State of Wikimedia Research on Knowledge Integrity

Theme:

Reliability of Information
+ Tech & Tools

Type of session:

Presentation

Abstract:

This presentation will give an overview of recent research conducted by the Wikimedia Research team [1]. Specifically, I will discuss several projects in the area of knowledge integrity [2] -- i.e. what interventions or technologies would help to preserve the reliability of content on Wikimedia projects. A few recent projects are described below:

Citations are core to the verifiability of Wikipedia content but little is known about how readers interact with them. To better understand when citations are checked by readers, logging was implemented to capture the different ways in which Wikipedia readers might interact with citations [3]. While most readers do not click on citations, certain topics and references lead to more clicks than others.

Patrolling is incredibly important to maintaining the quality of content on Wikimedia projects and protecting against issues such as vandalism, misinformation, or copyright infringement. We have begun research to better understand the needs, priorities, and workflows of editors who patrol new content on Wikimedia projects [4]. This work will hopefully support the development of technologies or other interventions to support this important work.

Sockpuppet accounts (multiple accounts used by the same person) can be used maliciously for pushing one's point-of-view or creating large numbers of articles that do not meet the inclusion criteria for Wikipedia. Sockpuppet accounts are difficult to detect, however, because users of these accounts go to great lengths to hide their actions and there are many benign reasons why editors might edit the same articles or agree in discussions. To help the editor community detect these sockpuppet accounts, we have been exploring how machine learning models might assist with detecting sockpuppet accounts on Wikipedia [5].

[1] https://research.wikimedia.org/

[2] https://wikimediafoundation.org/news/2019/02/14/research-directions-towards-the-wikimedia-2030-strategy/

[3] https://meta.wikimedia.org/wiki/Research:Characterizing_Wikipedia_Citation_Usage

[4] https://meta.wikimedia.org/wiki/Research:Patrolling_on_Wikipedia

[5] https://meta.wikimedia.org/wiki/Research:Sockpuppet_detection_in_Wikimedia_projects

Academic Peer Review option:

No

Author name:

Isaac Johnson

E-mail address:

isaac@wikimedia.org

Wikimedia username:

Isaac_(WMF)

Affiliated organization(s):

Wikimedia Foundation

Estimated time:

20-30 minutes

Preferred room size:

Preferably at least room for 30 people

Special requests:

None -- will be a standard slide show

Have you presented on this topic previously?
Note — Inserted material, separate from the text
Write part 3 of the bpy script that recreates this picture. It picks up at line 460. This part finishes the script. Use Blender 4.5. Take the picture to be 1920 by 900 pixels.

If yes, where/when?:

The Research team periodically reports on our research but we constantly update what we discuss based on new projects. In this case, we are specifically focusing on our research around content integrity as this aligns best with Wikiconference North America's theme.

If your submission is not accepted, would you be open to presenting your topic in another part of the program? (e.g. lightning talk or unconference session)

Yes, I would consider arranging a meet-up around this topic as well but in our experience, we reach a more narrow segment of the community when our sessions are more ad-hoc.